Том 3. Федерализм, социализм и антитеологизм | страница 30
Конечно, уж эти государства не почувствуют вдруг признательность за жандармские услуги, оказанные им Федеральным Советом до войны. Нужно быть очень наивным, чтобы рассчитывать на признательность государства. Признательность, это чувство, а чувства не имеют ничего общего с политикой, у которой нет других побуждений, кроме собственных интересов. Мы должны хорошо проникнуться той идеей, что симпатии или антипатии, какие мы, можем внушить нашим страшным соседям, не могут иметь ни малейшего влияния на нашу национальную безопасность. Будут ли они любить нас и полны признательности к нам, если они найдут, что раздел Швейцарии возможен, они это сделают. Будут ли они нас ненавидеть всеми фибрами своей души, если они убеждены в невозможности раздела Швейцарии между собою, они нас не тронут. Следовательно, нам нужно создать эту невозможность. Но так как эта невозможность не может быть основана на дипломатических расчетах, она может существовать лишь в республиканской энергии швейцарского народа.
Таков единственный действительный и серьезный фундамент нашей безопасности, нашей свободы, нашей национальной независимости. Не тем, что мы будем затуманивать, сглаживать наши республиканские принципы, не тем, что мы будем трусливо просить деспотические державы продолжать позволять нам оставаться среди монархических государств единственной республикой в Европе, не тем, что мы будем стараться заслужить их доброе расположение своей постыдной услужливостью, мы спасем Швейцарию, — нет. Мы спасем ее, подняв высоко наше республиканское знамя, провозгласив наши принципы свободы, равенства и международной справедливости, став открыто центром пропаганды и внимания для народов и предметом уважения и ненависти для всех деспотов.
И во имя нашей национальной безопасности, также как и во имя нашего республиканского достоинства мы должны протестовать против гнусных, беспримерных, пагубных актов нашего Федерального Совета.
Речи и статьи по Славянскому вопросу.
I.
Речь, произнесенная 29 ноября 1847 г. в Париже на банкете в годовщину польского восстания 1830 г.[14].
Господа,
Настоящая минута для меня очень торжественна.

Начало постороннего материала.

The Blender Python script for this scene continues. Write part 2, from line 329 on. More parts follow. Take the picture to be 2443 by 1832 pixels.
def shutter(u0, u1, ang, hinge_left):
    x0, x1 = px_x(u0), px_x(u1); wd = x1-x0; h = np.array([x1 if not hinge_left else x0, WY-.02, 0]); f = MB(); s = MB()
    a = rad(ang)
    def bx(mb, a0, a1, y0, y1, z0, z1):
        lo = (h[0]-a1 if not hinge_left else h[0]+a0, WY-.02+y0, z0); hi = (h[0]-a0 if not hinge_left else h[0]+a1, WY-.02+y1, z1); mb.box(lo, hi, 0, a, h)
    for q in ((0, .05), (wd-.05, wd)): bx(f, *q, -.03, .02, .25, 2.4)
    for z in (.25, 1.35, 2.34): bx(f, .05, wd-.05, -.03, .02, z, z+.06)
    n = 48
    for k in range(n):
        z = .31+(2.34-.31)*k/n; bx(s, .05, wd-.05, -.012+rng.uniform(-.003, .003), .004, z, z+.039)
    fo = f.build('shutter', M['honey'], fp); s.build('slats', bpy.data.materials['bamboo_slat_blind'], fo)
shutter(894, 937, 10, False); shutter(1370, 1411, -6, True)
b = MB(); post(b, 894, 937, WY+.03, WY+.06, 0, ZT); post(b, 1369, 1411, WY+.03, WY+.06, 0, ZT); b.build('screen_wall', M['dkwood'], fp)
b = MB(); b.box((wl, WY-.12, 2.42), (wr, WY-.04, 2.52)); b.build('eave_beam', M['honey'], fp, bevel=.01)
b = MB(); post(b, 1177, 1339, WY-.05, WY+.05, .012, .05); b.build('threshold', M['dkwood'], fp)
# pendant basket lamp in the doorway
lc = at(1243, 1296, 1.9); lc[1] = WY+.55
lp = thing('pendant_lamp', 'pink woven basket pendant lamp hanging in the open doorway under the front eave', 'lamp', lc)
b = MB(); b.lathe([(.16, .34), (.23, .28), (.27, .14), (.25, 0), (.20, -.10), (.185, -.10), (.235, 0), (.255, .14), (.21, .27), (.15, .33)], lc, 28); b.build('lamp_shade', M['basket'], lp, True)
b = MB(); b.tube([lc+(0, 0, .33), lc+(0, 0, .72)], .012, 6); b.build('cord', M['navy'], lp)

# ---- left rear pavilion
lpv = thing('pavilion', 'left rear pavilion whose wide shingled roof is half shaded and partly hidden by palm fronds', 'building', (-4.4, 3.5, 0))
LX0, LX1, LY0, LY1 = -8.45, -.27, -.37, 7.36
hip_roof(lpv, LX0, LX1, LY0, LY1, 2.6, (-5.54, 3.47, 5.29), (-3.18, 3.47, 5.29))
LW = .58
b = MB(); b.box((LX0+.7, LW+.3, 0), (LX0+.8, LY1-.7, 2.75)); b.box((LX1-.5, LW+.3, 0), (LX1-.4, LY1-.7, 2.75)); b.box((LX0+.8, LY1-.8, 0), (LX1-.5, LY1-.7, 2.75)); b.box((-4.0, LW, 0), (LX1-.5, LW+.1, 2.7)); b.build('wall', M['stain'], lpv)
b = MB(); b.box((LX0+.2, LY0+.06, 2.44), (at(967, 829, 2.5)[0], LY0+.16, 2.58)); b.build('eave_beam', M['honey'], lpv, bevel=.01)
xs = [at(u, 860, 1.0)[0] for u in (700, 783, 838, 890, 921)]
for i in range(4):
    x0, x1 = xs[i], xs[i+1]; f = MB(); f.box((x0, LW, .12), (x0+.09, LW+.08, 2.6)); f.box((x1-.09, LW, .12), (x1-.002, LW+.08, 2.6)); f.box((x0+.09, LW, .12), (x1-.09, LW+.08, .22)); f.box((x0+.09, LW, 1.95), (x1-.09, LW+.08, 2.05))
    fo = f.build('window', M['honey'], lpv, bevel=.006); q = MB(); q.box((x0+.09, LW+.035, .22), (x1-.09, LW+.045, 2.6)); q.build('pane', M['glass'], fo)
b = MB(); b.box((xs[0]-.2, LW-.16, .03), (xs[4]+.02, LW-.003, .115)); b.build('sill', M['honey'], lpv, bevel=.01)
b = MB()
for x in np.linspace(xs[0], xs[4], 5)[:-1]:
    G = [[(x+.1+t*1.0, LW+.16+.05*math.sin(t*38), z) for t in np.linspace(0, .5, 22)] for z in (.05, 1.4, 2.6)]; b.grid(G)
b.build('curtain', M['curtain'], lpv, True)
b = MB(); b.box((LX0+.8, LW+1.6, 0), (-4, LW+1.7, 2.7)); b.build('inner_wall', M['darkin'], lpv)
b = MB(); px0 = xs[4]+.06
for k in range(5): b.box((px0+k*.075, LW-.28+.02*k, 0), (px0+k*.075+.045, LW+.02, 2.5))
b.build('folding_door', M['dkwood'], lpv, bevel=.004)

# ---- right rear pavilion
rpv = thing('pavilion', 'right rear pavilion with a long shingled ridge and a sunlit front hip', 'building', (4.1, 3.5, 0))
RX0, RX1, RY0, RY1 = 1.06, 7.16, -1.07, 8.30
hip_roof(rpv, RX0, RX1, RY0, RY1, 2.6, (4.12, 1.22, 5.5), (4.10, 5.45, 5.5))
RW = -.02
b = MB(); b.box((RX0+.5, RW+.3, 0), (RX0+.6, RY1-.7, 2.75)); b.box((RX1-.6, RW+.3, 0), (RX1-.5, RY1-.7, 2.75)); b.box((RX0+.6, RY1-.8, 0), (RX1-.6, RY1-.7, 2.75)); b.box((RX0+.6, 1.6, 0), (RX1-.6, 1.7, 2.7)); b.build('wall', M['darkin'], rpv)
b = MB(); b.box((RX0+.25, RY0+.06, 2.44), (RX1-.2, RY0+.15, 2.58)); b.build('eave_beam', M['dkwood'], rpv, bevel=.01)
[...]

Я русский и прихожу на это многочисленное собрание, которое сошлось, чтоб праздновать годовщину польского восстания, и которого одно присутствие здесь есть уже род вызова, угроза и как бы проклятие, брошенное в лицо всем притеснителям Польши; — я прихожу на него, господа, одушевленный глубокою любовью и непоколебимым уважением к моему отечеству.